#### WHAT NEEDS TO BE DONE
Copy out precisely the lines beginning at the line that contains "Write part 2" and ending at the line that contains "struct(ce.build('ceiling', M['ceiling']))", including both.

#### Scenes as source code
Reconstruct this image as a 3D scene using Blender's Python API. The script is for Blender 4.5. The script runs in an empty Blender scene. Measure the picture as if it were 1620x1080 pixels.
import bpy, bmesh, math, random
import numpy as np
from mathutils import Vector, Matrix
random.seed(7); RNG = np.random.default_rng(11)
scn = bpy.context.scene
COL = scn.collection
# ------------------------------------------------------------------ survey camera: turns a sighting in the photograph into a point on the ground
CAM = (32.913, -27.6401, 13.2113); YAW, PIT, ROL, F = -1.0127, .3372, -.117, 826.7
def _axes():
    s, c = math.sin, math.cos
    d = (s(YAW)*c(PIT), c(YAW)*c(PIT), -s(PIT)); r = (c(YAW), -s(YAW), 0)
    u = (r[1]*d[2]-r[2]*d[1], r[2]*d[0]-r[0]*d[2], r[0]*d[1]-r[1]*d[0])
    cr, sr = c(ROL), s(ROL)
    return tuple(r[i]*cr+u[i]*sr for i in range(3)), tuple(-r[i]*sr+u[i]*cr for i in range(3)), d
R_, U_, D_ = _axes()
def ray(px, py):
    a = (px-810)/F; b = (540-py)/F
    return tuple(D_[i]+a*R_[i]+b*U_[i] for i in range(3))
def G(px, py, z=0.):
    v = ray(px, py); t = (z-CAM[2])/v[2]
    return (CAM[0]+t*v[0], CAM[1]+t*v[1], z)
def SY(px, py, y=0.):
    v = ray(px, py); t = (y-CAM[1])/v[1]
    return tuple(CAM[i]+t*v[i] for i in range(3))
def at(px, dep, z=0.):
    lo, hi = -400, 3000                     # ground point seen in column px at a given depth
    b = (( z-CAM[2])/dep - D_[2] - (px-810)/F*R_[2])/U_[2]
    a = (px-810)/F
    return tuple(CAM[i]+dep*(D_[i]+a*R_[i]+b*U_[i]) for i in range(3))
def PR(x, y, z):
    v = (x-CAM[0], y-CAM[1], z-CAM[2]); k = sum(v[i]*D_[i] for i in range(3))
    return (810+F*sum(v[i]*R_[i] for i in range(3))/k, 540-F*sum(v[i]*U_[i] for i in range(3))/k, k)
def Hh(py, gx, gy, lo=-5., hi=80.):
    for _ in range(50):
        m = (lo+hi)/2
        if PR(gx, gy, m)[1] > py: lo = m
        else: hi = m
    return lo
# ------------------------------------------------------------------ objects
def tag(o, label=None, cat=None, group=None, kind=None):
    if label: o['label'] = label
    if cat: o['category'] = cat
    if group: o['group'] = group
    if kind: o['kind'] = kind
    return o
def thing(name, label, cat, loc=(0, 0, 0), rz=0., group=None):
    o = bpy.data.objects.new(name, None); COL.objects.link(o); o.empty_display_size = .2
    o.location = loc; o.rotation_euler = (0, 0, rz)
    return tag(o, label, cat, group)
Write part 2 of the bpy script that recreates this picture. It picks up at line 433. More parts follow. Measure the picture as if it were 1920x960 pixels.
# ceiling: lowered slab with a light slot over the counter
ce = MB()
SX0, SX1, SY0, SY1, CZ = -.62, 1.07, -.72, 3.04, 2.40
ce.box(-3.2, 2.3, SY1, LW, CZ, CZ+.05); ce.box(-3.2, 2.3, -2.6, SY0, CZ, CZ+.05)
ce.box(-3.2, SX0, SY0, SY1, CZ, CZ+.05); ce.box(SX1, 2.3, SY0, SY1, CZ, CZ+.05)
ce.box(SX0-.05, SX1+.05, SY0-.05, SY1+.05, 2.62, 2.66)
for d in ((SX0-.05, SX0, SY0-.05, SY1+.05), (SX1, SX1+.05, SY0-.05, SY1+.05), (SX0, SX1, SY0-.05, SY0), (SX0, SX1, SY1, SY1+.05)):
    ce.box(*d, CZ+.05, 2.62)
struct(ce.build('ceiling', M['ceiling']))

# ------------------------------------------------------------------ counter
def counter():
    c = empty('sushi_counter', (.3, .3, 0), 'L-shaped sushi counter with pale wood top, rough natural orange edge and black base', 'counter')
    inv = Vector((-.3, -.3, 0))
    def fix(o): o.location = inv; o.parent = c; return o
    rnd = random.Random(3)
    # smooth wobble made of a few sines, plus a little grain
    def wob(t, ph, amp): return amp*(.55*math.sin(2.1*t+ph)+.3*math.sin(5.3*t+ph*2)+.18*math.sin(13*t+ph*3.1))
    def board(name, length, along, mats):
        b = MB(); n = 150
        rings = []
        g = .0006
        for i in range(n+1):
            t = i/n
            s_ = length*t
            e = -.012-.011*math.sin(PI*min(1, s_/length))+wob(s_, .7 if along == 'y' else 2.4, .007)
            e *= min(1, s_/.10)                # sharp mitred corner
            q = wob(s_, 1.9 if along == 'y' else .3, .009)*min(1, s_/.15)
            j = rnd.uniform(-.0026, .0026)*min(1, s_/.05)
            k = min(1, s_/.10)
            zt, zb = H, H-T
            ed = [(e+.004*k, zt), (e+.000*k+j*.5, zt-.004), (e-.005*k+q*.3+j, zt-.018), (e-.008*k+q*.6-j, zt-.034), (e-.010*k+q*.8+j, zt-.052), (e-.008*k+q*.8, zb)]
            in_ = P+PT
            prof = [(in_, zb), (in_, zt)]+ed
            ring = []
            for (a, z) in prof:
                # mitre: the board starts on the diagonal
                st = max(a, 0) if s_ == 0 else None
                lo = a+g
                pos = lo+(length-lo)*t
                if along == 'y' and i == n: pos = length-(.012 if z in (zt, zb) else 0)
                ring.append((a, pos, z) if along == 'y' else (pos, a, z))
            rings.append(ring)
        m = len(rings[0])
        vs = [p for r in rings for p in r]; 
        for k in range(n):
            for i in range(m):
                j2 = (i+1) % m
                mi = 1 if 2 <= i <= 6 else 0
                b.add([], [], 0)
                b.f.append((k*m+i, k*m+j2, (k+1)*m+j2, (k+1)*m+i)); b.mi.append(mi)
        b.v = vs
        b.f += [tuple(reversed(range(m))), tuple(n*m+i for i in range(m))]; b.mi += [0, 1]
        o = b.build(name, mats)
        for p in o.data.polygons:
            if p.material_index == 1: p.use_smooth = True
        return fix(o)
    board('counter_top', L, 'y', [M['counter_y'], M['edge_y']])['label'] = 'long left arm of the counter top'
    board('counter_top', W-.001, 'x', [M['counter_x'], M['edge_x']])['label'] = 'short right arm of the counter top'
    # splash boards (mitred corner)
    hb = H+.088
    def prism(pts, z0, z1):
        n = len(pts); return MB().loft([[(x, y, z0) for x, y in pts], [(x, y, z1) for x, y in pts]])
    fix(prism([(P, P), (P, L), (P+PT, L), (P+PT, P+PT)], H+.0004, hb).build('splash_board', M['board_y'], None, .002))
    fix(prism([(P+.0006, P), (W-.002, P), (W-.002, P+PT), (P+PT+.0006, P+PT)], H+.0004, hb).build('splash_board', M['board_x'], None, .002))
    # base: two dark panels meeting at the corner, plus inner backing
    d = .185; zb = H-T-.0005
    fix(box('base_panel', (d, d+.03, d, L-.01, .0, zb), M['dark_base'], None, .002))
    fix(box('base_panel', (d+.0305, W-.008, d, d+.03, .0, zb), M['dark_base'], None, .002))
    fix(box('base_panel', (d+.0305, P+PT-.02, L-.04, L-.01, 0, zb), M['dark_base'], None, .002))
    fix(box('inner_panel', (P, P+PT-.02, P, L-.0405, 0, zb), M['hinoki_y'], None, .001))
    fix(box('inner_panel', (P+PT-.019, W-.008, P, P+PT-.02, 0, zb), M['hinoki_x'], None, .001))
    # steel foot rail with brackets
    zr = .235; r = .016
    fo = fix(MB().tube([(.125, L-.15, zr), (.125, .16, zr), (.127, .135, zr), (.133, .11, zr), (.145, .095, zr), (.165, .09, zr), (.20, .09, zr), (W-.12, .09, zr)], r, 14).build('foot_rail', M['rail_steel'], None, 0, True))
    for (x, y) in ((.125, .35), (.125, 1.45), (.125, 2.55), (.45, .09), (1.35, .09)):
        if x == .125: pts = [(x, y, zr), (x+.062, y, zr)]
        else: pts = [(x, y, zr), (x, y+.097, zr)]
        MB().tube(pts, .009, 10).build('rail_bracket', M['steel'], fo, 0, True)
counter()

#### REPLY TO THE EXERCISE
Write part 2 of the bpy script that recreates this picture. It picks up at line 433. More parts follow. Measure the picture as if it were 1920x960 pixels.
# ceiling: lowered slab with a light slot over the counter
ce = MB()
SX0, SX1, SY0, SY1, CZ = -.62, 1.07, -.72, 3.04, 2.40
ce.box(-3.2, 2.3, SY1, LW, CZ, CZ+.05); ce.box(-3.2, 2.3, -2.6, SY0, CZ, CZ+.05)
ce.box(-3.2, SX0, SY0, SY1, CZ, CZ+.05); ce.box(SX1, 2.3, SY0, SY1, CZ, CZ+.05)
ce.box(SX0-.05, SX1+.05, SY0-.05, SY1+.05, 2.62, 2.66)
for d in ((SX0-.05, SX0, SY0-.05, SY1+.05), (SX1, SX1+.05, SY0-.05, SY1+.05), (SX0, SX1, SY0-.05, SY0), (SX0, SX1, SY1, SY1+.05)):
    ce.box(*d, CZ+.05, 2.62)
struct(ce.build('ceiling', M['ceiling']))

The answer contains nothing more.